1 Reported in 212 N.W. 13. Action for the establishment of the boundary between the north and south halves of a lot in Northfield. The decision below was for plaintiff and defendant appeals from the order denying his motion for amended findings or a new trial.
The complaint avers the practical location of the boundary in 1903 by plaintiff and a former owner of the entire lot from whom he purchased his portion, the line so established being marked by a fence then in existence, and that the line so established has ever since existed and constituted the true boundary. Plaintiff avers *Page 59 ownership by adverse possession of the disputed strip, about eight feet wide, on his side of the line. There is no need for discussing the evidence. It has been considered and found to furnish ample support for the findings.
The proviso of § 9187, G.S. 1923, to the effect that the 15 year bar of that statute shall not apply "to an action for the recovery of real estate assessed as tracts or parcels separate from other real estate, unless it appears that the party claiming title by adverse possession * * * shall have paid taxes on the real estate in question at least five (5) consecutive years of the time during which he claims" to have held adversely, does not help defendant. That is because, under the second proviso of the section, the one just quoted does not apply to an action, such as this, "relating to the boundary line of lands, * * * established by * * * adverse possession."

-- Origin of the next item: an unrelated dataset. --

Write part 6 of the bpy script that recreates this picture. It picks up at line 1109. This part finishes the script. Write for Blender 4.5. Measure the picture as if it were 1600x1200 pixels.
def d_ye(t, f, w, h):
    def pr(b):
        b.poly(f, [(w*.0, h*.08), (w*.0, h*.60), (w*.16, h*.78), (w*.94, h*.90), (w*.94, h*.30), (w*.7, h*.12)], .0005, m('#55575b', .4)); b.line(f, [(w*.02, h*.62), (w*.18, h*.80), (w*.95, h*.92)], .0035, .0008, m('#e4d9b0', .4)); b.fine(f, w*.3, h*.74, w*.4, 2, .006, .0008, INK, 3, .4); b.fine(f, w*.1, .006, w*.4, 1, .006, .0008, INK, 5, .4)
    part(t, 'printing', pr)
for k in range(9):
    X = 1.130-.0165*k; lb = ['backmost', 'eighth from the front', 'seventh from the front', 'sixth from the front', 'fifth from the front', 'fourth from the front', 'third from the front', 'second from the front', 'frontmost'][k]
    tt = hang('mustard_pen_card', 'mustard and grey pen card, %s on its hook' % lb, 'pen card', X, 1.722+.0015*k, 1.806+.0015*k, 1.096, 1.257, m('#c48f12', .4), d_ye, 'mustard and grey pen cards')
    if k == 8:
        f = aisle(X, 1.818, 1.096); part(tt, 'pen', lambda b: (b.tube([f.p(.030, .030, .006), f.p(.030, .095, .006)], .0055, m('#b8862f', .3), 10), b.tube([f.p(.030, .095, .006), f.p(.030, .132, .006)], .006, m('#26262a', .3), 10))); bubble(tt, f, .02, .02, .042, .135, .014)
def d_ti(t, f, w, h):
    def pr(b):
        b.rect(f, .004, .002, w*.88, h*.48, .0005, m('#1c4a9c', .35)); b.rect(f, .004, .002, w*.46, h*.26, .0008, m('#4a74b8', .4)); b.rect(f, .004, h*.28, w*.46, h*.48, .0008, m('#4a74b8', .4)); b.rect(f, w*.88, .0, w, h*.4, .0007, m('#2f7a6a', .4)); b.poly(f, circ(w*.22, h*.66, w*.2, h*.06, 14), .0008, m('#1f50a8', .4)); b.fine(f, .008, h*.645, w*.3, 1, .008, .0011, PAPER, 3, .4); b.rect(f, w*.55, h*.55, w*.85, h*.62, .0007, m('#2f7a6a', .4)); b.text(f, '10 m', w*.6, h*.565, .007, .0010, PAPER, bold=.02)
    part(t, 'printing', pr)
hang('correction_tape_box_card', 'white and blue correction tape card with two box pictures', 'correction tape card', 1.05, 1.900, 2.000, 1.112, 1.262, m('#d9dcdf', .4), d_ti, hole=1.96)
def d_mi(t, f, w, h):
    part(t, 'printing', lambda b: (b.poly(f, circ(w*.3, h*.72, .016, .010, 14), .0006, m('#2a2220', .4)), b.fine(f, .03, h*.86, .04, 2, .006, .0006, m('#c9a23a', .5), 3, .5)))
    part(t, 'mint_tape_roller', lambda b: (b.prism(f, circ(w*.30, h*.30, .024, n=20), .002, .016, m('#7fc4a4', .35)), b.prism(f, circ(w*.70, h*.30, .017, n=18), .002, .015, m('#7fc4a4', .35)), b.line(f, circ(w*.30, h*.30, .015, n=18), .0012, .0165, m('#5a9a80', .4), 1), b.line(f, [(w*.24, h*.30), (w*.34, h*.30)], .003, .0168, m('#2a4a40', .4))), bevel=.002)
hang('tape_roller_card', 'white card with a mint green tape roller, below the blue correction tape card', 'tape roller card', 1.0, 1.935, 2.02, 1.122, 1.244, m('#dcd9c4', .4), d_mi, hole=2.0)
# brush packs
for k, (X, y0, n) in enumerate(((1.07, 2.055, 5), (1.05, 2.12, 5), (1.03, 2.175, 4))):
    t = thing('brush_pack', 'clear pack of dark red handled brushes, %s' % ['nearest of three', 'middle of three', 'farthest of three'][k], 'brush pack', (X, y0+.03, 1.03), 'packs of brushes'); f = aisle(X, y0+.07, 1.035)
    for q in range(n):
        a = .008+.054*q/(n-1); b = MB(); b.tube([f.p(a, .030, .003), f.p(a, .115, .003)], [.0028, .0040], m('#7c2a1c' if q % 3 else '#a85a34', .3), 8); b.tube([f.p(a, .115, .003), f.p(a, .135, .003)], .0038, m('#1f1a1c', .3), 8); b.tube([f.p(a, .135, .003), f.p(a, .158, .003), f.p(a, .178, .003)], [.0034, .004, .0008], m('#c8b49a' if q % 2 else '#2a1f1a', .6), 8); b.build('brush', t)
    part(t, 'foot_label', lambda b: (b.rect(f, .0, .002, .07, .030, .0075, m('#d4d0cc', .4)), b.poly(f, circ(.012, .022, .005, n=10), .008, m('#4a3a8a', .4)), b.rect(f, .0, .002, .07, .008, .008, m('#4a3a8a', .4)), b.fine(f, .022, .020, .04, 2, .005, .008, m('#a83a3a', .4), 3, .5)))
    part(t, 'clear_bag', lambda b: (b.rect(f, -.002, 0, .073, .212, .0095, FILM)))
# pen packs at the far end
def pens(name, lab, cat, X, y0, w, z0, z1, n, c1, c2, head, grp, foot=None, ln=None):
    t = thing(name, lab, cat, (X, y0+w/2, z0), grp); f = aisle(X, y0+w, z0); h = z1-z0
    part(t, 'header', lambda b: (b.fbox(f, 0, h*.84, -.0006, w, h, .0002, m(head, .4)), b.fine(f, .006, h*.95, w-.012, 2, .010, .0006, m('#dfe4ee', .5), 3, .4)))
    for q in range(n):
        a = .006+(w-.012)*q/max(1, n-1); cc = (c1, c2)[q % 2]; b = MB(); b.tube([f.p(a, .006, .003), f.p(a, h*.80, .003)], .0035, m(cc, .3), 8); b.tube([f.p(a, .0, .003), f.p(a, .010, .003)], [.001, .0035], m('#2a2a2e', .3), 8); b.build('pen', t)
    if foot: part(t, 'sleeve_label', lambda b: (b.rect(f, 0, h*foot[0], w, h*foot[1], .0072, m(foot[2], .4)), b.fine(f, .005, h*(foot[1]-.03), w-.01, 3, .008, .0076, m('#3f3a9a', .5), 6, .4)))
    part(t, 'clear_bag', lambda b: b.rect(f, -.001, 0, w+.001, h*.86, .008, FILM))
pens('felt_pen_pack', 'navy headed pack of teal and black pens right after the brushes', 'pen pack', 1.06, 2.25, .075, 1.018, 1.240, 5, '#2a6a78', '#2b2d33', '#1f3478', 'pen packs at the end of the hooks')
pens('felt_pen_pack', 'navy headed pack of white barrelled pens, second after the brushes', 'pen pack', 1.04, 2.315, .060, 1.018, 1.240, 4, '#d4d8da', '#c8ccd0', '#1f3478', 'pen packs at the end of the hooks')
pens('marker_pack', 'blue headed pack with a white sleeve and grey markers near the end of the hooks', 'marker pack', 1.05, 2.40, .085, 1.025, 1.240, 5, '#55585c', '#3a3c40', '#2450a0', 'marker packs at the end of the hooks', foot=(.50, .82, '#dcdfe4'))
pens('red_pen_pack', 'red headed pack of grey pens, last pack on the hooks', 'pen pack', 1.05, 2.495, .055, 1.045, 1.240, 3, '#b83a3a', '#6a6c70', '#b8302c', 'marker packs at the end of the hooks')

The order for judgment is "that the existing fence * * * constitutes a legal, practical boundary line between said two properties." It may well be that it would have been desirable to have directed the placing of permanent stone or iron monuments in accordance with the judgment, pursuant to § 9592, G.S. 1923, providing for the placing of such judicial landmarks. If that be an objection to the decision, which we do not hold, defendant is in no position to question it on this appeal. It is an irregularity which can be reached by motion in the court below. No such motion has been made. Moreover in the motion for amended findings or a new trial there was no specification of error going to the point. Neither is there any assignment of error which permits defendant to raise the question on this appeal.